La noche de las últimas elecciones generales salieron a un andamio elevado en la calle Ferraz el secretario general del PSOE, Pedro Sánchez, su mujer, Begoña Gómez, la vicesecretaria general del PSOE, María Jesús Montero, y el secretario de Organización del partido, Santos Cerdán.

“Somos más”. Pedro Sánchez asumía con esa frase que podía continuar en la Presidencia del Gobierno. No porque se hubiera impuesto lo que él llamó “una mayoría de progreso” (me contarán ustedes cómo un PNV perdido en la identidad y otro partido bastante conservador como Junts iban a ser parte real de ese conjunto), sino porque sabía que Sumar, Podemos, Bildu o ERC estaban poco menos que obligados a apoyar su candidatura y que sería capaz de ceder lo que fuera para lograr los siete votos del partido de Puigdemont.

No era un convenio de los justos. Era justamente una conveniencia.

Él lo sabía, Puigdemont lo sabía, Junqueras lo sabía, usted, lector, lo sabía, yo lo sabía... A nadie se le escapaba que el precio se llamaba amnistía y que la amnistía no era el borrado absoluto de los delitos del procés, que también, sino que la amnistía, por encima de todo, era que el Estado español pidiera perdón al independentismo por haberle empujado a hacer un referéndum ilegal.

Me encantaría haber puesto comillas para denotar ironía, pero es que literalmente era tal cual lo acabo de explicar.

Pedro Sánchez no ha mostrado ni la más mínima vacilación a la hora de ceder a la amnistía: reuniones en Suiza con Puigdemont bajo una foto inmensa con una urna del referéndum ilegal; la aceptación de un mediador salvadoreño, que pasa por ser el dinero más fácilmente ganado en la historia del Estado, y miren que vivimos hoy ejemplos de dinero ganado con facilidad a costa del Estado; soportar la humillación de perder la primera votación del Congreso porque las exigencias no estaban bien recogidas… nada de todo esto le ha hecho titubear lo más mínimo, e intuyo el motivo.

Desde mi punto de vista, el Gobierno no observa al Estado como un elemento sobre el que tiene la responsabilidad de administrar. En teoría, el Estado es un ente con vocación de permanencia. Bajo su manto se protege al país y a la población. El Gobierno, en cambio, es un ente temporal, que cambia según las elecciones y que está para asumir la responsabilidad de mantener, proteger y hacer perdurable al Estado (pero qué sabré yo).

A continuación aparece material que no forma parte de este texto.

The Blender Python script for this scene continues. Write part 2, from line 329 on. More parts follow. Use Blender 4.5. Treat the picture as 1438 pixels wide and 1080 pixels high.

Si el gobierno lo quiere (que lo ha querido), la amnistía en sus manos deja de ser una herramienta excepcional para eliminar lo que una dictadura consideraba un delito

Así que, si el Gobierno lo quiere (que lo ha querido), la amnistía en sus manos deja de ser una herramienta excepcional para eliminar lo que una dictadura consideraba un delito de conciencia y ahora es una herramienta de borrón y cuenta nueva de delitos definidos por este mismo Estado democrático.

Es, por tanto, una autoenmienda sin límites, aplicada por el propio Estado a personas concretas, lo que la convierte en un arma indiscriminada con la que se privilegia a unos pocos.

Ya ven: resulta que la realidad no es ajena a la ironía ni a la paradoja, algo inversamente proporcional a la ecuanimidad demostrada por el Gobierno con esta medida.

El caso es que Pedro Sánchez parece haber tomado el caso al revés y tiende a demostrar que el Estado existe como principal herramienta del Gobierno, hasta tal punto que este gobierno es el que se encarga de que el Estado pida perdón. Dentro de este esquema, pues, si el gobierno lo requiere, maniobra a capricho con el Estado, sin olvidar la derivada diabólica: si estás contra el Gobierno, estás contra el Estado.

Lo digo por algo que ya me habrán leído que aquellos “somos más” y “mayoría de progreso” son el reflejo de una polarización activa que se resume en “ellos contra nosotros”, que tiene una apostilla que sería “si no estás con nosotros, es que estás con ellos”.

Ya ven: no hay medias tintas. Si uno no es reconocido entre los elegidos, no importa de qué segmento sea, es contrario. Es esta confrontación, este espíritu de rivalidad, lo que lleva a legitimar que el Gobierno maniobre con el Estado, porque el razonamiento (permítanme que lo denomine así por meras cuestiones ilustrativas) nos lleva directamente a que si el Estado no lo manejan los propios, acabarán manejándolo los de enfrente.

Perverso, ¿verdad? Pues es lo que subyace en toda esta maniobra de naturalizar un perdón por malversación y desórdenes públicos, por no hablar de aquello de terrorismo prime y terrorismo más pedestre.

Cómo explicar, pues, que el primer pacto de Estado al que se debe llegar una vez dejado atrás todo esto sea, precisamente, proteger al Estado.